PROBLEM TO WORK ON: Exactly repeat the material, dropping every picture from the copy.

---- DATASET EXTRACT

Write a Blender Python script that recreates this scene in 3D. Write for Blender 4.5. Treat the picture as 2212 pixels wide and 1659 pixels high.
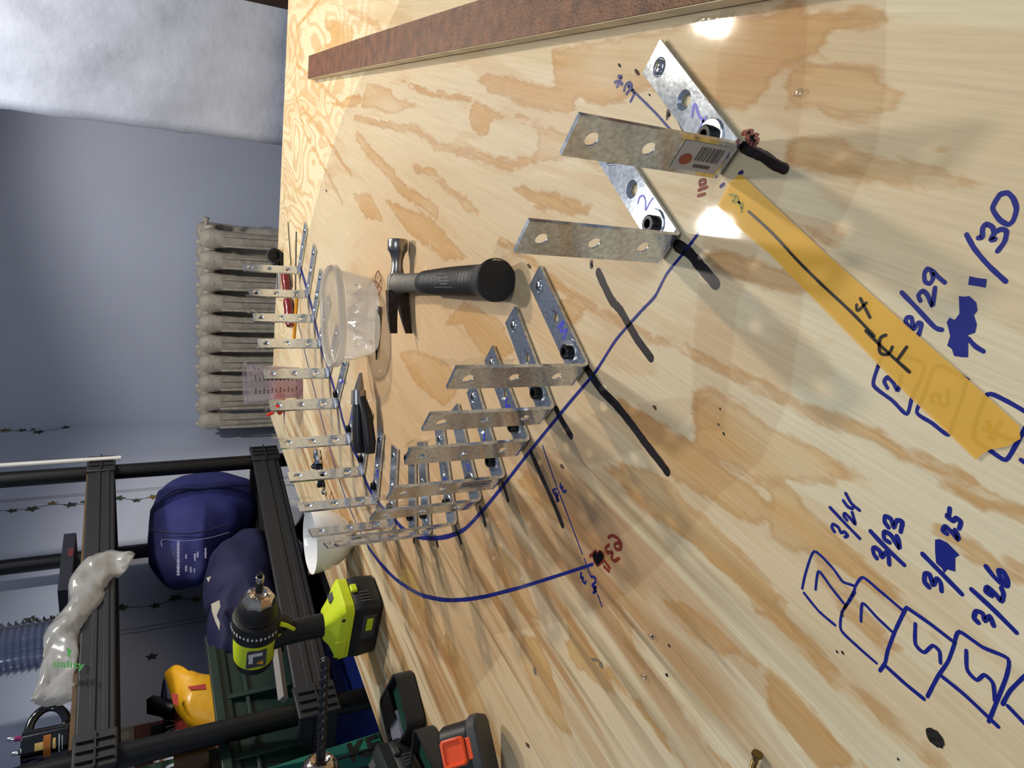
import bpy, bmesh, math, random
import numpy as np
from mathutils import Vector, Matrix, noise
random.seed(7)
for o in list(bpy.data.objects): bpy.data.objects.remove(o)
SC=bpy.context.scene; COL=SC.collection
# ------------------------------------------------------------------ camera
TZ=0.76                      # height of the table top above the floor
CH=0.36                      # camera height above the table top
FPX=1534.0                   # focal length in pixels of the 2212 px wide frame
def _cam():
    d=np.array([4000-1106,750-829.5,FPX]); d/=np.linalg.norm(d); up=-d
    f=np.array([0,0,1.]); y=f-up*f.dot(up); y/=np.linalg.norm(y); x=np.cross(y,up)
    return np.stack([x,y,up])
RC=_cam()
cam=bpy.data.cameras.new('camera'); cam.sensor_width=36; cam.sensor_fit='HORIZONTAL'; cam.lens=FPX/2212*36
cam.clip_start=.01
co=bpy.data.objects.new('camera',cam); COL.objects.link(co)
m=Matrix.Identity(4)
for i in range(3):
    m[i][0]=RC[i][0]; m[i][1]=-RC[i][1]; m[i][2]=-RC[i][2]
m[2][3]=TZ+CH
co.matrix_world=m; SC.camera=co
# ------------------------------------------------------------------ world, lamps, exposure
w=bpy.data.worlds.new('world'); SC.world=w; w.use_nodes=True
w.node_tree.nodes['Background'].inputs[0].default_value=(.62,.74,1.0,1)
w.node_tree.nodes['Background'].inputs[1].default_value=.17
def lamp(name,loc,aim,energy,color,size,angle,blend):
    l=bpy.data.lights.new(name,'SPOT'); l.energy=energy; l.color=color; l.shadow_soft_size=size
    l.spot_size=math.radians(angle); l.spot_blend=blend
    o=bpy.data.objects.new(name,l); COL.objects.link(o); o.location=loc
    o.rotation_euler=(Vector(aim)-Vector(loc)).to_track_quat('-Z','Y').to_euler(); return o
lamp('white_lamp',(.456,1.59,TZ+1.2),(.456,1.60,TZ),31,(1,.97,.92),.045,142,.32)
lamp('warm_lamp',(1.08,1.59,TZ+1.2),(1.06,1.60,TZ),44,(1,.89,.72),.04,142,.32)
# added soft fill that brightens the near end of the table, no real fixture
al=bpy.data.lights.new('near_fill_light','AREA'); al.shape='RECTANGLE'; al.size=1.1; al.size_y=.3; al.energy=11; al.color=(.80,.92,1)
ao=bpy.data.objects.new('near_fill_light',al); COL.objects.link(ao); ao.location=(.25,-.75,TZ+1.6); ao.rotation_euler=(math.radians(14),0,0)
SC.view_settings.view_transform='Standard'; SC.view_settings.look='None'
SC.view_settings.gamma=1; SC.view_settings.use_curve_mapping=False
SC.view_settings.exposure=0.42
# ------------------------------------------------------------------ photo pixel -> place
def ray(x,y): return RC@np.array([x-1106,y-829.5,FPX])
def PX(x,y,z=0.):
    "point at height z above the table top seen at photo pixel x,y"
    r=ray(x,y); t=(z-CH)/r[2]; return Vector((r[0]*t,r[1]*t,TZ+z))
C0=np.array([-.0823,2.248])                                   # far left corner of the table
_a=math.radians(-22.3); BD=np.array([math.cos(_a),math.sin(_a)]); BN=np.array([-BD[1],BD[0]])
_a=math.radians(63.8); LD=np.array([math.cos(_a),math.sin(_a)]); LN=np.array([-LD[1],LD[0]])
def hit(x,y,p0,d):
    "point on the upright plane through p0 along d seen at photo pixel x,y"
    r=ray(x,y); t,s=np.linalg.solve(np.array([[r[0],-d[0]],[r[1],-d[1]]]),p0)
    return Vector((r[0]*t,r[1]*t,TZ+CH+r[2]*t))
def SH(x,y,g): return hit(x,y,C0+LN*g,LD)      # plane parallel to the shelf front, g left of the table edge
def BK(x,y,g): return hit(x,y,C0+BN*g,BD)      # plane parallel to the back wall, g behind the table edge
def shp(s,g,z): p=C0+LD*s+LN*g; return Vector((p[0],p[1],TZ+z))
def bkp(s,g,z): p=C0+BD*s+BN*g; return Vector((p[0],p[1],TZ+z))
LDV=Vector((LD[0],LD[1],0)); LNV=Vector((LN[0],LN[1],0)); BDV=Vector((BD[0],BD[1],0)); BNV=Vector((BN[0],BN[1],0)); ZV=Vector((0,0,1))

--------

FINAL RESULT:
Write a Blender Python script that recreates this scene in 3D. Write for Blender 4.5. Treat the picture as 2212 pixels wide and 1659 pixels high.
import bpy, bmesh, math, random
import numpy as np
from mathutils import Vector, Matrix, noise
random.seed(7)
for o in list(bpy.data.objects): bpy.data.objects.remove(o)
SC=bpy.context.scene; COL=SC.collection
# ------------------------------------------------------------------ camera
TZ=0.76                      # height of the table top above the floor
CH=0.36                      # camera height above the table top
FPX=1534.0                   # focal length in pixels of the 2212 px wide frame
def _cam():
    d=np.array([4000-1106,750-829.5,FPX]); d/=np.linalg.norm(d); up=-d
    f=np.array([0,0,1.]); y=f-up*f.dot(up); y/=np.linalg.norm(y); x=np.cross(y,up)
    return np.stack([x,y,up])
RC=_cam()
cam=bpy.data.cameras.new('camera'); cam.sensor_width=36; cam.sensor_fit='HORIZONTAL'; cam.lens=FPX/2212*36
cam.clip_start=.01
co=bpy.data.objects.new('camera',cam); COL.objects.link(co)
m=Matrix.Identity(4)
for i in range(3):
    m[i][0]=RC[i][0]; m[i][1]=-RC[i][1]; m[i][2]=-RC[i][2]
m[2][3]=TZ+CH
co.matrix_world=m; SC.camera=co
# ------------------------------------------------------------------ world, lamps, exposure
w=bpy.data.worlds.new('world'); SC.world=w; w.use_nodes=True
w.node_tree.nodes['Background'].inputs[0].default_value=(.62,.74,1.0,1)
w.node_tree.nodes['Background'].inputs[1].default_value=.17
def lamp(name,loc,aim,energy,color,size,angle,blend):
    l=bpy.data.lights.new(name,'SPOT'); l.energy=energy; l.color=color; l.shadow_soft_size=size
    l.spot_size=math.radians(angle); l.spot_blend=blend
    o=bpy.data.objects.new(name,l); COL.objects.link(o); o.location=loc
    o.rotation_euler=(Vector(aim)-Vector(loc)).to_track_quat('-Z','Y').to_euler(); return o
lamp('white_lamp',(.456,1.59,TZ+1.2),(.456,1.60,TZ),31,(1,.97,.92),.045,142,.32)
lamp('warm_lamp',(1.08,1.59,TZ+1.2),(1.06,1.60,TZ),44,(1,.89,.72),.04,142,.32)
# added soft fill that brightens the near end of the table, no real fixture
al=bpy.data.lights.new('near_fill_light','AREA'); al.shape='RECTANGLE'; al.size=1.1; al.size_y=.3; al.energy=11; al.color=(.80,.92,1)
ao=bpy.data.objects.new('near_fill_light',al); COL.objects.link(ao); ao.location=(.25,-.75,TZ+1.6); ao.rotation_euler=(math.radians(14),0,0)
SC.view_settings.view_transform='Standard'; SC.view_settings.look='None'
SC.view_settings.gamma=1; SC.view_settings.use_curve_mapping=False
SC.view_settings.exposure=0.42
# ------------------------------------------------------------------ photo pixel -> place
def ray(x,y): return RC@np.array([x-1106,y-829.5,FPX])
def PX(x,y,z=0.):
    "point at height z above the table top seen at photo pixel x,y"
    r=ray(x,y); t=(z-CH)/r[2]; return Vector((r[0]*t,r[1]*t,TZ+z))
C0=np.array([-.0823,2.248])                                   # far left corner of the table
_a=math.radians(-22.3); BD=np.array([math.cos(_a),math.sin(_a)]); BN=np.array([-BD[1],BD[0]])
_a=math.radians(63.8); LD=np.array([math.cos(_a),math.sin(_a)]); LN=np.array([-LD[1],LD[0]])
def hit(x,y,p0,d):
    "point on the upright plane through p0 along d seen at photo pixel x,y"
    r=ray(x,y); t,s=np.linalg.solve(np.array([[r[0],-d[0]],[r[1],-d[1]]]),p0)
    return Vector((r[0]*t,r[1]*t,TZ+CH+r[2]*t))
def SH(x,y,g): return hit(x,y,C0+LN*g,LD)      # plane parallel to the shelf front, g left of the table edge
def BK(x,y,g): return hit(x,y,C0+BN*g,BD)      # plane parallel to the back wall, g behind the table edge
def shp(s,g,z): p=C0+LD*s+LN*g; return Vector((p[0],p[1],TZ+z))
def bkp(s,g,z): p=C0+BD*s+BN*g; return Vector((p[0],p[1],TZ+z))
LDV=Vector((LD[0],LD[1],0)); LNV=Vector((LN[0],LN[1],0)); BDV=Vector((BD[0],BD[1],0)); BNV=Vector((BN[0],BN[1],0)); ZV=Vector((0,0,1))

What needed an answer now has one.